#### Given material:

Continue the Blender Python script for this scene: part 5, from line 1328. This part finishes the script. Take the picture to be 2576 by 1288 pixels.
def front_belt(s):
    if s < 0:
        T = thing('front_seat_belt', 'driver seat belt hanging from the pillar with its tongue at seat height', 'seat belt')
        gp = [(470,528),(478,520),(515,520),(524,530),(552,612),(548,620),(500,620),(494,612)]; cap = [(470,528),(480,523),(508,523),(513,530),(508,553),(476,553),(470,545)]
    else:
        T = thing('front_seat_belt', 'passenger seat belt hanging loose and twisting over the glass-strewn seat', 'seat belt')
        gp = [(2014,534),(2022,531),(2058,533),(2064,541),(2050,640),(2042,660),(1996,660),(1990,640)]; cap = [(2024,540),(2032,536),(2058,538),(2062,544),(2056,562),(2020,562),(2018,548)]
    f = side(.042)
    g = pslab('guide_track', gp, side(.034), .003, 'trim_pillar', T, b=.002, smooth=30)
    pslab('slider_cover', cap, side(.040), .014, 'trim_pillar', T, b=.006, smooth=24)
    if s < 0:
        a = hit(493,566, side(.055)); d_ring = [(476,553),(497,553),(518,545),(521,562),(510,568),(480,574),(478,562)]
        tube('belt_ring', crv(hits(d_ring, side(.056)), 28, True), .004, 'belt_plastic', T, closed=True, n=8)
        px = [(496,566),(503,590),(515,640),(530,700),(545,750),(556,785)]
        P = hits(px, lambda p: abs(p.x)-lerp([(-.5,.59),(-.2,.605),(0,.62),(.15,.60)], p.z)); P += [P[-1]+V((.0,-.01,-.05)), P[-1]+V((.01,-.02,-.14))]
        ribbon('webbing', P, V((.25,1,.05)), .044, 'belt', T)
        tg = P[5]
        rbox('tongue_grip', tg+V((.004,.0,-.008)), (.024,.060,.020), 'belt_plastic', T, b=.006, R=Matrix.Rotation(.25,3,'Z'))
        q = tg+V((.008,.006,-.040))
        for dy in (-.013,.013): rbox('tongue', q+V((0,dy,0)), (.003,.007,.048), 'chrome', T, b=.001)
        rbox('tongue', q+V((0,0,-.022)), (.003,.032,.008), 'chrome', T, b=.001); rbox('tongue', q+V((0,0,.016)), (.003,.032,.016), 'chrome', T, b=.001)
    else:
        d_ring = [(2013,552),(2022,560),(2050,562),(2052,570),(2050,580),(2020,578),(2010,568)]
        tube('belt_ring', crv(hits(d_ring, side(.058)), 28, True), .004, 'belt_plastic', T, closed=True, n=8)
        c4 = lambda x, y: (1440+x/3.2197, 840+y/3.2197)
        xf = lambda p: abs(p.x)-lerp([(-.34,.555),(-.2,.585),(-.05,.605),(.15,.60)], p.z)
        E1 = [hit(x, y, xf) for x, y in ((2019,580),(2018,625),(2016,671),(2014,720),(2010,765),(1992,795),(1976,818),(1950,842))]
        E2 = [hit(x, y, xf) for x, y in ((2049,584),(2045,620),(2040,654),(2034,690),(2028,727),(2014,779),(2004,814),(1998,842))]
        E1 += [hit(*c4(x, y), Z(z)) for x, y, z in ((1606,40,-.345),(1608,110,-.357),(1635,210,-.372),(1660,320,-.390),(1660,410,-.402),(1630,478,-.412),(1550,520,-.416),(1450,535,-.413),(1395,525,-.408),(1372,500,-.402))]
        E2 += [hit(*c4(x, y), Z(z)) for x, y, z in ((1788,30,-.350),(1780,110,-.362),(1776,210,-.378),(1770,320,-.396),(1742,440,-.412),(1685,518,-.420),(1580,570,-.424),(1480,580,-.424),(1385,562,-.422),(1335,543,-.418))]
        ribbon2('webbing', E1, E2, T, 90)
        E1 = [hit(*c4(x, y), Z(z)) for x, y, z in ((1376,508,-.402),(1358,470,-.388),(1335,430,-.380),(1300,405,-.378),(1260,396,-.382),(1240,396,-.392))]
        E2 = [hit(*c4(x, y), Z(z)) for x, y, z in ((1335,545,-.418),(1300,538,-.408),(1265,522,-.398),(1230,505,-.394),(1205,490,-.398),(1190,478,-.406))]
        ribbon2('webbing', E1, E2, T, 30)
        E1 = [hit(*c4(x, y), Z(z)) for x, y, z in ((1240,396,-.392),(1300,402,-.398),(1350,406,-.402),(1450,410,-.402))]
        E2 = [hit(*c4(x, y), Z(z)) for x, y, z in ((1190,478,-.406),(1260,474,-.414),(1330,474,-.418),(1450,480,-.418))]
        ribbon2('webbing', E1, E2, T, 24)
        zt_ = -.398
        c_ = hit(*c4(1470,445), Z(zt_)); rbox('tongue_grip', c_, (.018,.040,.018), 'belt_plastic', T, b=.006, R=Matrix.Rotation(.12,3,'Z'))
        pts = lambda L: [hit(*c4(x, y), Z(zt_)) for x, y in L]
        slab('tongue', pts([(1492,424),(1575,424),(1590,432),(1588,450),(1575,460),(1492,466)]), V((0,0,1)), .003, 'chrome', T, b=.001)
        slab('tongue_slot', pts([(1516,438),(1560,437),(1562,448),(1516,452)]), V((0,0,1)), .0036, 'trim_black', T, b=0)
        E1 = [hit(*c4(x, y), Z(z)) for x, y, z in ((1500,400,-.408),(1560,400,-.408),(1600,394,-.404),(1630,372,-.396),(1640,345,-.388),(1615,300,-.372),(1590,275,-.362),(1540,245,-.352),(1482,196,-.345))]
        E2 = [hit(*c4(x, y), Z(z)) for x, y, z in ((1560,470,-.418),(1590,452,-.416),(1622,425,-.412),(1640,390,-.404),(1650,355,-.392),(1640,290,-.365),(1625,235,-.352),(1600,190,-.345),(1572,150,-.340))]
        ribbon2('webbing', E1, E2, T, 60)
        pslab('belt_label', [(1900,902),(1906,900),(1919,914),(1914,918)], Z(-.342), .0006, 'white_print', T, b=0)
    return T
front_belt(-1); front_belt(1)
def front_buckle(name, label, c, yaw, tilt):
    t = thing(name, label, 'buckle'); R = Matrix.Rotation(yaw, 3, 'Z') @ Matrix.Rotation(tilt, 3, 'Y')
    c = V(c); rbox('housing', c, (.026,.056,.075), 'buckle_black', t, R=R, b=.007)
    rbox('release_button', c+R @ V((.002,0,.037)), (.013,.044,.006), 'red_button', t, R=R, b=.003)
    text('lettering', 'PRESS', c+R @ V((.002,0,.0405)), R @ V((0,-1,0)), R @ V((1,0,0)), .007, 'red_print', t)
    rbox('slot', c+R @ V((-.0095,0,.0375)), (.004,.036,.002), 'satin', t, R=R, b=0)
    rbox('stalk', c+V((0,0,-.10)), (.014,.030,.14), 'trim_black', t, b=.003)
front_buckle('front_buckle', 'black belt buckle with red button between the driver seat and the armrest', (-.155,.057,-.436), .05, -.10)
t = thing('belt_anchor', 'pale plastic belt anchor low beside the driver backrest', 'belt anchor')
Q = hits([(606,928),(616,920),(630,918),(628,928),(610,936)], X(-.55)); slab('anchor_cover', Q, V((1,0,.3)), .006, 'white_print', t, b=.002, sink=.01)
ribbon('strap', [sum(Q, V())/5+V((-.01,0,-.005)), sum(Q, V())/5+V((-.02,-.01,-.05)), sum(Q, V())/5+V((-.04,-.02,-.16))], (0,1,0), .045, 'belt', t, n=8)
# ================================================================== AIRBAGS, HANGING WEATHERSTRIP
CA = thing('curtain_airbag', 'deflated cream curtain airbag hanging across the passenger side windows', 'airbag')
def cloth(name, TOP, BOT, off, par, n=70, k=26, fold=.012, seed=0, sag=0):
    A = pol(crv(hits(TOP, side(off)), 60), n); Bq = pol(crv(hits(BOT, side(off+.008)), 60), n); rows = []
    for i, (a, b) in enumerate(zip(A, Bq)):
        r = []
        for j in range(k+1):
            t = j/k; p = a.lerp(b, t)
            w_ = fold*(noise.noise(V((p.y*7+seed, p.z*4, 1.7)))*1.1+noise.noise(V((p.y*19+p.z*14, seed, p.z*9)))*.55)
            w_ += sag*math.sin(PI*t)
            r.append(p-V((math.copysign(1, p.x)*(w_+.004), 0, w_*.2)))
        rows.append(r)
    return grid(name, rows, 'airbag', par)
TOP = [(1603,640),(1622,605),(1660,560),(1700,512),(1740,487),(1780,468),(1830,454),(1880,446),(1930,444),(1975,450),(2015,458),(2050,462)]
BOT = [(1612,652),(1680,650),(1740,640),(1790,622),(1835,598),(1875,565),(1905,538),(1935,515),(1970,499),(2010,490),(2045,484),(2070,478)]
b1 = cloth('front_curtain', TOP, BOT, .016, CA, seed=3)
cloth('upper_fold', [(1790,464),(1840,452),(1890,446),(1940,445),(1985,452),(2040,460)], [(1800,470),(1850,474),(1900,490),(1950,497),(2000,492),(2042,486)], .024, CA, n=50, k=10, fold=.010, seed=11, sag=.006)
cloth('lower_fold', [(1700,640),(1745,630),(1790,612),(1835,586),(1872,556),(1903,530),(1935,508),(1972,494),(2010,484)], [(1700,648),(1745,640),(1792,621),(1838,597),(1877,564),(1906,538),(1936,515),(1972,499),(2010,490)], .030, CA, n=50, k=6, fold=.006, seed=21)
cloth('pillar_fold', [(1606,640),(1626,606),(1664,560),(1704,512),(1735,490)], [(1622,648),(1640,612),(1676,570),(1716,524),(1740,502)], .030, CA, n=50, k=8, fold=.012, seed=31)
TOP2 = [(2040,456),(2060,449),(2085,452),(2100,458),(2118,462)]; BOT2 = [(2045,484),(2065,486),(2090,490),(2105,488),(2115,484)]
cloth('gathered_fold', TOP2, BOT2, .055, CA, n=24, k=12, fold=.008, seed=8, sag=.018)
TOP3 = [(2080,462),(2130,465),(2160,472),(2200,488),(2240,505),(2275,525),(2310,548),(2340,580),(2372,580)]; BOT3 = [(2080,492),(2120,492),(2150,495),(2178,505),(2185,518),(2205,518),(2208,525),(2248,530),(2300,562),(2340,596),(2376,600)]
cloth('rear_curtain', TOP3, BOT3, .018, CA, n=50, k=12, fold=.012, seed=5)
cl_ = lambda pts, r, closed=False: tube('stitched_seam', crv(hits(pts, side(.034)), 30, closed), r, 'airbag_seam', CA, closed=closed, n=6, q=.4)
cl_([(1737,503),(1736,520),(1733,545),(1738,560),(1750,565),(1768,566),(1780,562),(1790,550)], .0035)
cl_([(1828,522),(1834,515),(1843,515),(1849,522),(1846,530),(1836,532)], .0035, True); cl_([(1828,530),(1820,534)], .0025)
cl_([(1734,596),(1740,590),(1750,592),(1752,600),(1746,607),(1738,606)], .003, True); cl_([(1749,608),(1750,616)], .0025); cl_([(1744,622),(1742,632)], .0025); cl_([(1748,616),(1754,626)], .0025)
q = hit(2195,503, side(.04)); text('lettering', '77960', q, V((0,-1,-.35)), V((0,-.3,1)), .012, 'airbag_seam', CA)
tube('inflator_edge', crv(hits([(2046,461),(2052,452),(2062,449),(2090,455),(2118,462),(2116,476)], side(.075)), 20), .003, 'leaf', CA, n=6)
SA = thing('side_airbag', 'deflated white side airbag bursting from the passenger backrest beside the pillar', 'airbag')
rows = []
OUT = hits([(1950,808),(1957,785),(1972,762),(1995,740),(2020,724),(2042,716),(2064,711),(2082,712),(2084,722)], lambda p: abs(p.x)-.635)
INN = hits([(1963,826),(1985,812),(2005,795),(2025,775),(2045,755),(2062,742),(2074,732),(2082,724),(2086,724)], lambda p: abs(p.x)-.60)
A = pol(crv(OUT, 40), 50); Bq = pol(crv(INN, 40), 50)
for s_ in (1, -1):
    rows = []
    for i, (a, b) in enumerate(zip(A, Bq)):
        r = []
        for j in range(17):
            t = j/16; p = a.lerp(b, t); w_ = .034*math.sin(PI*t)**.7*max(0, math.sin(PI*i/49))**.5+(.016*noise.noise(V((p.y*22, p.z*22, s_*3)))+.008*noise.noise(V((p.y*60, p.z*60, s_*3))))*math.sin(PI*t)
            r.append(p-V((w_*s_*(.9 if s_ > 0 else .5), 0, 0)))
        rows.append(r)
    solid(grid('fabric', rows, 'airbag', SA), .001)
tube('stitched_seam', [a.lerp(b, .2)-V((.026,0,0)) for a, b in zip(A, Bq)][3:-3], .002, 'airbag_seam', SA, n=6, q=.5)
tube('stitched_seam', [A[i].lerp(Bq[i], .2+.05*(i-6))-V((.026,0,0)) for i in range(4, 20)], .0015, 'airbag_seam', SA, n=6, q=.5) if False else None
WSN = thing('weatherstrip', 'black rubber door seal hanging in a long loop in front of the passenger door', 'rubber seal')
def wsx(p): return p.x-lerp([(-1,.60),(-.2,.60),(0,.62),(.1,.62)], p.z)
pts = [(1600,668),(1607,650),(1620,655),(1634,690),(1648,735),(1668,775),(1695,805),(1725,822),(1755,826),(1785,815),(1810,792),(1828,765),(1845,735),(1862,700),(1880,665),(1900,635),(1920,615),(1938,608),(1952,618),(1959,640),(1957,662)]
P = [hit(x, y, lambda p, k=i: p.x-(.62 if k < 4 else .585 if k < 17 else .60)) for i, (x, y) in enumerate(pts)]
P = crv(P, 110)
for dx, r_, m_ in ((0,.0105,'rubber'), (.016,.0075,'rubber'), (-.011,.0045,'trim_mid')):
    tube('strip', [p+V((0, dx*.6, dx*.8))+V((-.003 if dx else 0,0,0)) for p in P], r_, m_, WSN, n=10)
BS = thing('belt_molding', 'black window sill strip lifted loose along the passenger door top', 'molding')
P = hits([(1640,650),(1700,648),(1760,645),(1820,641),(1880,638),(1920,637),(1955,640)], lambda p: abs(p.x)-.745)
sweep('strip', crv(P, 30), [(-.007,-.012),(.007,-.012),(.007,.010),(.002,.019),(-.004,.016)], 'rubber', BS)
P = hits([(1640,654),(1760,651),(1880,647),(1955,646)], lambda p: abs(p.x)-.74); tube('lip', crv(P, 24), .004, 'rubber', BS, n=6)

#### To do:
Scan the listing above for the word "from" and show each line where it is found.

#### Written answer:
Continue the Blender Python script for this scene: part 5, from line 1328. This part finishes the script. Take the picture to be 2576 by 1288 pixels.
        T = thing('front_seat_belt', 'driver seat belt hanging from the pillar with its tongue at seat height', 'seat belt')
SA = thing('side_airbag', 'deflated white side airbag bursting from the passenger backrest beside the pillar', 'airbag')